In the meantime, lacking anything better, James Morton's biography provides a fast-moving introduction to "the Terror of Thieves." While Morton often just summarizes episodes from the memoirs, he does carry his biography into Vidocq's later years. What troubles me about the book, however, is its jaggedy, haphazardly digressive style and an air of casualness verging on the sloppy and vulgar. At one point Vidocq is described as "a few swallows short of a liter bottle." A woman is called "one of the most high-spirited if not reckless fillies of her time." Throughout, Morton seems to leave out transitional sentences or abruptly refer back to elements he hasn't actually mentioned. At other moments, he suddenly brings in facts, sometimes striking ones, that nonetheless verge on the non sequitur: Discussing a former English prostitute suspected of murder, he concludes: "She died in 1840. It was the year that in Brussels photography was first used for police purposes." He even botches Oscar Wilde's famous quip by claiming that "no sensible man can help laughing at the death of Little Dorrit." He means Little Nell (Little Dorrit doesn't die). He somehow mistakenly names Rastignac, instead of Lucien de Rubempre, as the object of Vautrin's attentions in "The Splendors and Miseries of Courtesans." Above all, "The First Detective" lacks clarity of design, even as the plethora of names makes it difficult to keep track of which criminals are which.

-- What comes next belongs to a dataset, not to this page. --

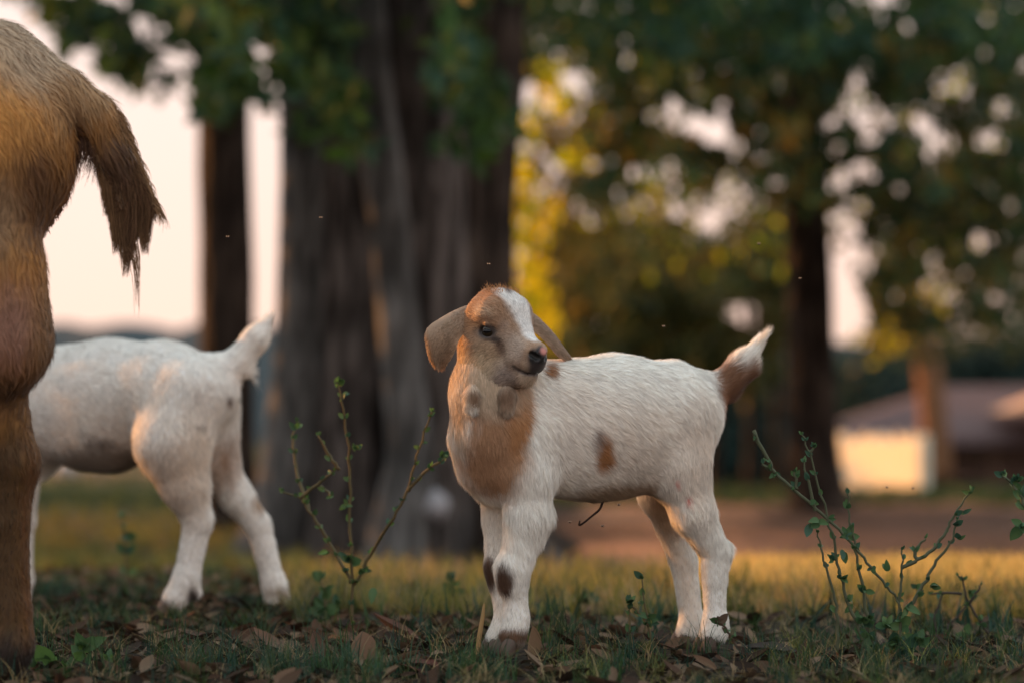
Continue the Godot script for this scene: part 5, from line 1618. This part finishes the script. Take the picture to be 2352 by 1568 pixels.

Nonetheless, Vidocq's life is so exciting that one tends to partially excuse these lapses. Here is an account of the notorious robbery of the Lyons Mail and a history of the Sanson family of executioners. Here are walk-on roles for the gourmet Anthelme Brillat-Savarin, revered for his monumental "Physiology of Taste"; the poet Lamartine; the notorious murderer Pierre-Francois Lacenaire, who claimed to have been inspired to a life of crime by reading Vidocq's memoirs; and even Jean Gaspard Deburau, the mime-hero of Marcel Carne's great film "Les Enfants du Paradis."
Vidocq knew them all. His was truly an astonishing life and one that awaits a biography to match it.